相続税の基礎知識

相続税とは?

相続または遺贈(遺言による相続)、死因贈与により財産を取得をした個人に課せられる直接税。相続税法は期限が決められているものもあり、改正される事が多いいので注意が必要。

相続時精算課税制度とは?

親(年齢制限あり)から子(20歳以上)が生前に財産の贈与を受けた時、特別な控除が認められる。この贈与財産は、相続の時に相続財産に加算され、贈与税額を納付済みの場合は相続税と清算を行うという制度。基礎控除110万円の通常贈与との選択適用となる。
一般の相続時精算課税制度
親は65歳以上。2500万円の特別控除。控除額を超えた分に一律20%を掛けた金額が贈与税額になる。(平成15年度税制改正)
住宅取得資金の相続時精算課税制度
親は65歳未満でも可。自己居住家屋の新築・取得等のための金銭の贈与を受けた時、一般の相続時精算課税の特別控除2500万円のほかに、住宅資金特別控 除1000万円受けられる制度。贈与税額は3500万円を超えた分に一律20%を掛けた金額。平成19年12月31日までの時限制度
取引相場のない株式等に係る相続時精算課税制度
親は60歳以上。平成19年1月1日から平成20年12月31日までの間に取引相場のない株式等の贈与を受けた時、一定の要件を満たした時、非課税枠が一般の相続時精算課税の特別控除2500万円のほかに500万円受けられる制度。

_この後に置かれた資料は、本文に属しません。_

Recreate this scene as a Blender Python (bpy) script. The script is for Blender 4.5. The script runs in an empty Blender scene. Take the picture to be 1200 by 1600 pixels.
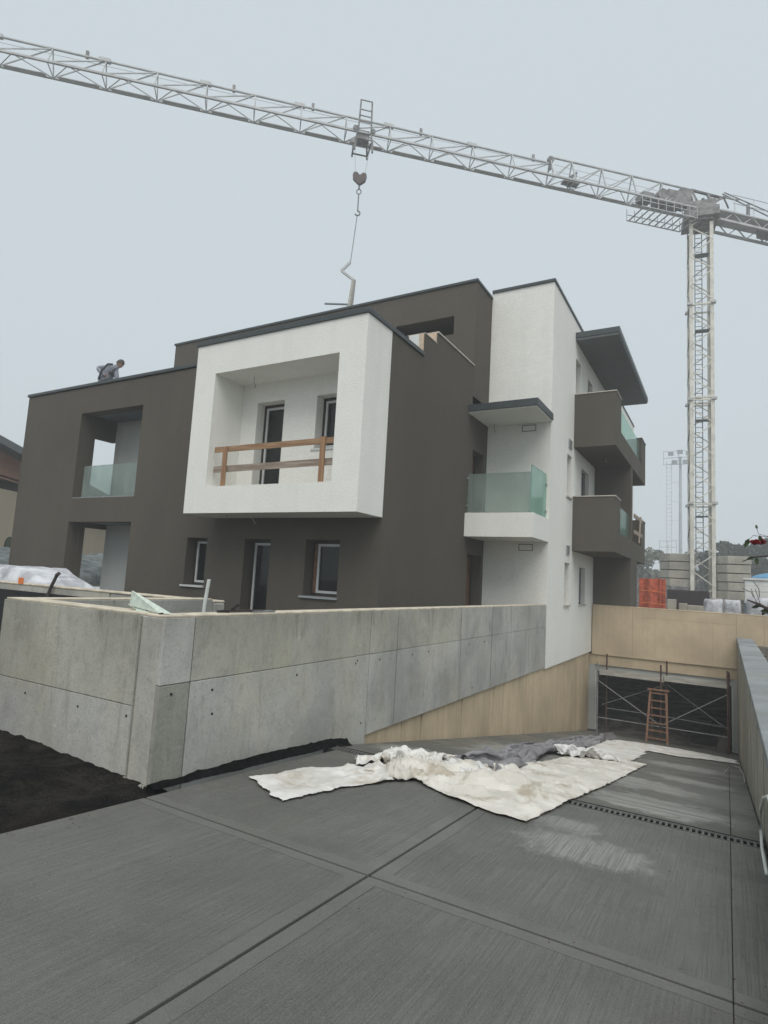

相続税の基礎控除とは?(平成27年1月1日一部改正)

基礎控除額=3000万円×(600万円×法定相続人数)

*法定相続人として認められる養子の人数・・実子1人…1人、実子なし…2人
正味財産(遺産総額と相続時精算課税を受ける贈与財産がある場合はそれを合計した遺産額から債務・葬儀費用を引いたもの)が基礎控除額よりも少ない場合、相続税はかからない。申告不要。
*平成27年1月1日以降に相続が発生した場合

宅地・建物の評価方式とは?

宅地 路線価方式 ・市街地的形態を形成する地域を対象とする。 ・宅地所在地の税務署等に備えられている「路線価図」に基づき、 路線(道路)に面した標準的な宅地の1平方メートル当たりの路線価から算出する。
倍率方式 ・路線価の定められていない地域。 ・固定資産税評価額にその土地に関する倍率を掛けて算出する。
建物 建物の固定資産税評価額によって評価

小規模宅地等の特例とは?

被相続人が事業用・居住用に使用していた土地について、それぞれの要件を満たすと相続特例が認められる。例えば、その土地に建物があり、配偶者や実子と同 居し、さらに住み続ける等の要件が満たされた場合、330㎡まで通常80%減の特例が認められる。事業用宅地であれば、事業を継承すること等の要件があ る。細かい要件を満たすことが重要である。申告必要
居住用 特定居住用宅地等 330平方メートル 80%減
その他 200平方メートル 50%減
事業用 特定事業用宅地等 400平方メートル 80%減
特定同族会社宅地等 400平方メートル 80%減
その他 200平方メートル 50%減

配偶者の税額軽減の特例とは?

  • 1億6000万円
  • 配偶者の法定相続分相当額
  • 正味の遺産額が上記のどちらか以内であれば相続税はかからない。
  • 申告必要遺産分割は相続税の申告期限から3年以内にされなければならない。

みなし相続財産とは?

委託者(負担者・親等)以外の者を受益者(受取人・子等)とする信託の設定などがあった場合の信託の利益を受ける権利。 保険のように被相続人が保険料を負担していたとしても、死亡を契機に財産の取得となる。生命保険・退職手当金・定期金(年金払い保険等)

相続税の申告・納付の期限は?

  • 相続の開始(被相続人の死亡)があったこと知った日の翌日から10か月以内。
  • 被相続人の住所地の所轄税務署長に提出。
  • 遺産の分割が決まらない場合・・・法定相続分で相続したものとして申告。決まったら修正申告(増額)、又は更正の請求(減額)。